Założenie mojego bloga ale i codziennego gotowania jest kuchnia sezonowa, tj wykorzystuję produkty, które właśnie rosną czy to u mnie w ogródku czy są dostępne w sklepie. Produkty te są w tym czasie najsmaczniejsze, najbardziej dostępne i ... najtańsze. Z tą zasadą upiekłam dziś ciasto z borówkami.
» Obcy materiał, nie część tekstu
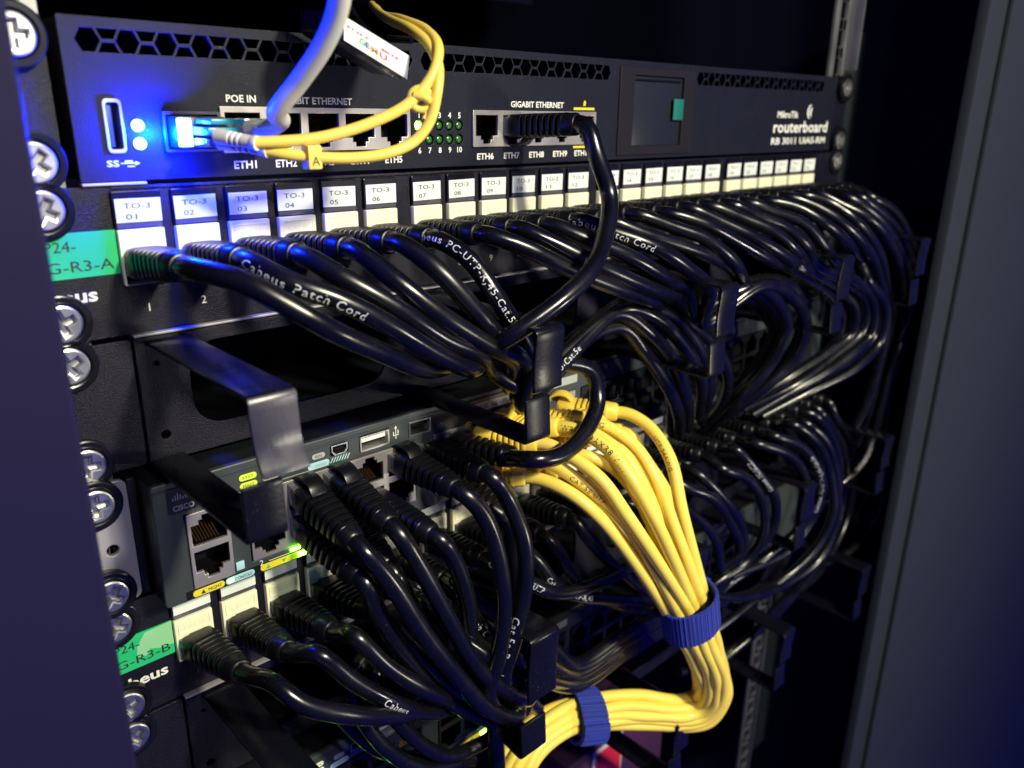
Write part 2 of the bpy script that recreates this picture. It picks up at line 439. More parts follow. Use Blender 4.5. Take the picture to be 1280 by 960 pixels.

Jest pyszne, wilgotne i mięciutkie, cudowne z poranną kawką.
Składniki
- 280 g mąki pszennej
- 150 g zimnego masła
- 4 łyżki cukru
- 1 łyżka cukru z wanilią
- 2 płaskie łyżeczki proszku do pieczenia
- 2 żółtka
Beza migdałowa
- 2 białka
- 5 łyżek cukru
- 100 g płatków migdałowych
Dodatkowo
- 600 g borówek amerykańskich
- 1½ łyżki bułki tartej
Mąkę przesiać z proszkiem do pieczenia i połączyć z cukrami. Dodać masło posiekane nożem i wszystko wymieszać, następnie wbić żółtka i całość wyrobić na ciasto (nie wkładać do lodówki). Kwadratowa blaszkę (u mnie 24 x 24cm) wyłożyć papierem do pieczenia i dno wylepić ciastem i ponakłuwać. Ciasto włożyć do piekarnika nagrzanego do 180° C i piec 20-25 minut. Gdy ciasto się upiecze ubić białka na sztywno, dodać cukier, chwile miksować dodać płatki migdałowe i całość wymieszać łyżką. Na ciepłe ciasto wsypać borówki, posypać bułką tartą, przykryć pianą. Piec 15-20 minut w 180° C do zezłocenia bezy.